THERE’S a special bond between chef and diner when you’ve eaten his brains and so there is between John Parsons and me. Not that I’ve eaten his but the sheep’s brains he cooked for one of his legendary offal* evenings. They were crisp on the outside and creamy inside, if you’re interested.

So the news that he had left his berth at the Druid Inn, Birchover, for the inner city Beer Engine on Sheffield’s Cemetery Road, tucked in just behind Waitrose, got me scurrying down to try his new menu.

I’m ashamed to say I had not recently visited the Beer Engine, run by Tom Harrington (who opened on April 2, 2015, a day late because he thought people might suspect an April Fool) but it’s a delightful little pub.
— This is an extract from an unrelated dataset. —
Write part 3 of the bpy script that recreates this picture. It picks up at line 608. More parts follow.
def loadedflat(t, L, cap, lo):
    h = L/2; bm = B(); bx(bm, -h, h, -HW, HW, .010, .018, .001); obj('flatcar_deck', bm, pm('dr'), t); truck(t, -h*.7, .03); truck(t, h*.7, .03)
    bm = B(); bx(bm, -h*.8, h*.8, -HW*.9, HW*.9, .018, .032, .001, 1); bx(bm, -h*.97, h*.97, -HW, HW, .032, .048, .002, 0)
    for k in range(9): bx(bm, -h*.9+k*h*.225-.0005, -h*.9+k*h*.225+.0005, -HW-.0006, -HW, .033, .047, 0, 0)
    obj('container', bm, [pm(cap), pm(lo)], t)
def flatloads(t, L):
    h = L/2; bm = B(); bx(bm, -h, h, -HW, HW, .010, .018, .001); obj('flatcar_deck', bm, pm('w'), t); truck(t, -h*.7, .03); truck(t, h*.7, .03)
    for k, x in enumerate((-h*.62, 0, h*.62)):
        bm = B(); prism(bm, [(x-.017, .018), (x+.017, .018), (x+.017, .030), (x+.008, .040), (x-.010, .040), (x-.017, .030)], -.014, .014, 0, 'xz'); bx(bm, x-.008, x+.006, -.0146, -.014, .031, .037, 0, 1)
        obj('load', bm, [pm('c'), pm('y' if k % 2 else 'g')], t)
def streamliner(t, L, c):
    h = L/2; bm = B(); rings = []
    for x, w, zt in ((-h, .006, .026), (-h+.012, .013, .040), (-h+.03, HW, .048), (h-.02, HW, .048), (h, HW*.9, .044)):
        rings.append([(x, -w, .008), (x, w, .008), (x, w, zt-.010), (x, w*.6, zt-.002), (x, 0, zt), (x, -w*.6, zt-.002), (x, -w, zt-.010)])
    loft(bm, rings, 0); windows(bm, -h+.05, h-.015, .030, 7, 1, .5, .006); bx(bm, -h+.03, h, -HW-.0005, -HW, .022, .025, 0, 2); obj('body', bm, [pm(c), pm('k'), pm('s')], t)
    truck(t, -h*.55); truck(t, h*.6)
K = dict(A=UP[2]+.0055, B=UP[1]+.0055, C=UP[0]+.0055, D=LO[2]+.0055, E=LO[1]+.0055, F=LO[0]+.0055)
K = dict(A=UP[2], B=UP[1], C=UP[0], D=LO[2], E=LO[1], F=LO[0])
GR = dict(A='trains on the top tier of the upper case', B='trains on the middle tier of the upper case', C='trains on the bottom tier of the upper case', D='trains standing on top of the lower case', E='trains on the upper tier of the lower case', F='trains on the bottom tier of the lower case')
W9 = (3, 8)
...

There are three rooms, two with carpets, the main bar with a scrubbed wooden floor, and it feels very welcoming. When the sun is shining there’s a beer garden cum smoking area.“People say it’s got good vibes,” says Tom and he could be right.

There are no one armed bandits, pool tables, slot machines or a telly but there is a bookshelf or two if you’re stuck for something to do. I should imagine that’s still many people’s idea of a proper pub.

I first came across John’s cooking at the predominantly fishy Terrace at the Millstone, in Hathersage, then followed him to Food and Fine Wine on Ecclesall Road, Fancy and the Druid.

People have praised the Beer Engine tapas in the past but John and Tom have upped the ante somewhat with more complex ‘small plates’ which you can match with the beer, lager, cider or wines on offer. With John, a thoughtful chef, expect the dishes to vary between the interesting to the downright exciting. As is the smoked eel with blood orange (£6), a favourite when he’s doing food and wine tastings, but one I hadn’t previously encountered. It’s sensational.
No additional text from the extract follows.